## begin DATASET SECTION

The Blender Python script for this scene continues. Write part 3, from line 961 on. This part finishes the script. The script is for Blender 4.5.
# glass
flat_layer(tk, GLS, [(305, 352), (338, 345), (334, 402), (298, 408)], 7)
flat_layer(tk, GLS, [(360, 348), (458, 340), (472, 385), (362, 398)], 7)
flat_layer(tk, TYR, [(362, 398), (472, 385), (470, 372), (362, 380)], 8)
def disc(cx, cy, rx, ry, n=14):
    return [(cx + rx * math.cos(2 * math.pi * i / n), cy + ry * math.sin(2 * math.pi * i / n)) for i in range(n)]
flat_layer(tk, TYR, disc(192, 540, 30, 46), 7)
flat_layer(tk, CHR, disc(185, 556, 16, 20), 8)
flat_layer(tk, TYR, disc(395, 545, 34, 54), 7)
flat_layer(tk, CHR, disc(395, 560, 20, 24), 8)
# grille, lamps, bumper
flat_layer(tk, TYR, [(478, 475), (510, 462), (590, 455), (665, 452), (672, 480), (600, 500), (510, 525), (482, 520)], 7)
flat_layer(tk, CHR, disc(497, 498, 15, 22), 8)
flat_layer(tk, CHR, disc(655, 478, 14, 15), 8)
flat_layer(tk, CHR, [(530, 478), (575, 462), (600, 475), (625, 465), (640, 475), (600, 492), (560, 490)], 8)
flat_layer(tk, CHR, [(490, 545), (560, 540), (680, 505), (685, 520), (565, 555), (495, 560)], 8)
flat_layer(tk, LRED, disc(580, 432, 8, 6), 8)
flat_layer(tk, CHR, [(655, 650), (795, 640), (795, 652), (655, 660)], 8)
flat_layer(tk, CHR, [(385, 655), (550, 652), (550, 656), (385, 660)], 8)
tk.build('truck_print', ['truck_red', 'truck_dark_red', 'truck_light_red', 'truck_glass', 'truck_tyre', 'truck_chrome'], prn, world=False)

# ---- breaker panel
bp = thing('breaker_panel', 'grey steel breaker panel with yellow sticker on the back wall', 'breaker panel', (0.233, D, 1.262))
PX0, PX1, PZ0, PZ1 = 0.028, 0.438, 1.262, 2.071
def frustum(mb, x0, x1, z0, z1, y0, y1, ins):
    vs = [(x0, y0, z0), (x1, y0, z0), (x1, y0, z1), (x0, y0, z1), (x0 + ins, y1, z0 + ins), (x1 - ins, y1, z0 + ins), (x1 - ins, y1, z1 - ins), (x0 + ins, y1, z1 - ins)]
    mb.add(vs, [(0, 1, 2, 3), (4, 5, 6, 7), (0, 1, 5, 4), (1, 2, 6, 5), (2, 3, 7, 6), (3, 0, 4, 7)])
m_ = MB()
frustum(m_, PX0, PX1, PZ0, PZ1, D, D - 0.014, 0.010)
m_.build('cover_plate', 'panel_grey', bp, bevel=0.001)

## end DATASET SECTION

— TO BE DONE —
Copy out all of the data exactly, leaving nothing out.

— PROBLEM SOLUTION —
The Blender Python script for this scene continues. Write part 3, from line 961 on. This part finishes the script. The script is for Blender 4.5.
# glass
flat_layer(tk, GLS, [(305, 352), (338, 345), (334, 402), (298, 408)], 7)
flat_layer(tk, GLS, [(360, 348), (458, 340), (472, 385), (362, 398)], 7)
flat_layer(tk, TYR, [(362, 398), (472, 385), (470, 372), (362, 380)], 8)
def disc(cx, cy, rx, ry, n=14):
    return [(cx + rx * math.cos(2 * math.pi * i / n), cy + ry * math.sin(2 * math.pi * i / n)) for i in range(n)]
flat_layer(tk, TYR, disc(192, 540, 30, 46), 7)
flat_layer(tk, CHR, disc(185, 556, 16, 20), 8)
flat_layer(tk, TYR, disc(395, 545, 34, 54), 7)
flat_layer(tk, CHR, disc(395, 560, 20, 24), 8)
# grille, lamps, bumper
flat_layer(tk, TYR, [(478, 475), (510, 462), (590, 455), (665, 452), (672, 480), (600, 500), (510, 525), (482, 520)], 7)
flat_layer(tk, CHR, disc(497, 498, 15, 22), 8)
flat_layer(tk, CHR, disc(655, 478, 14, 15), 8)
flat_layer(tk, CHR, [(530, 478), (575, 462), (600, 475), (625, 465), (640, 475), (600, 492), (560, 490)], 8)
flat_layer(tk, CHR, [(490, 545), (560, 540), (680, 505), (685, 520), (565, 555), (495, 560)], 8)
flat_layer(tk, LRED, disc(580, 432, 8, 6), 8)
flat_layer(tk, CHR, [(655, 650), (795, 640), (795, 652), (655, 660)], 8)
flat_layer(tk, CHR, [(385, 655), (550, 652), (550, 656), (385, 660)], 8)
tk.build('truck_print', ['truck_red', 'truck_dark_red', 'truck_light_red', 'truck_glass', 'truck_tyre', 'truck_chrome'], prn, world=False)

# ---- breaker panel
bp = thing('breaker_panel', 'grey steel breaker panel with yellow sticker on the back wall', 'breaker panel', (0.233, D, 1.262))
PX0, PX1, PZ0, PZ1 = 0.028, 0.438, 1.262, 2.071
def frustum(mb, x0, x1, z0, z1, y0, y1, ins):
    vs = [(x0, y0, z0), (x1, y0, z0), (x1, y0, z1), (x0, y0, z1), (x0 + ins, y1, z0 + ins), (x1 - ins, y1, z0 + ins), (x1 - ins, y1, z1 - ins), (x0 + ins, y1, z1 - ins)]
    mb.add(vs, [(0, 1, 2, 3), (4, 5, 6, 7), (0, 1, 5, 4), (1, 2, 6, 5), (2, 3, 7, 6), (3, 0, 4, 7)])
m_ = MB()
frustum(m_, PX0, PX1, PZ0, PZ1, D, D - 0.014, 0.010)
m_.build('cover_plate', 'panel_grey', bp, bevel=0.001)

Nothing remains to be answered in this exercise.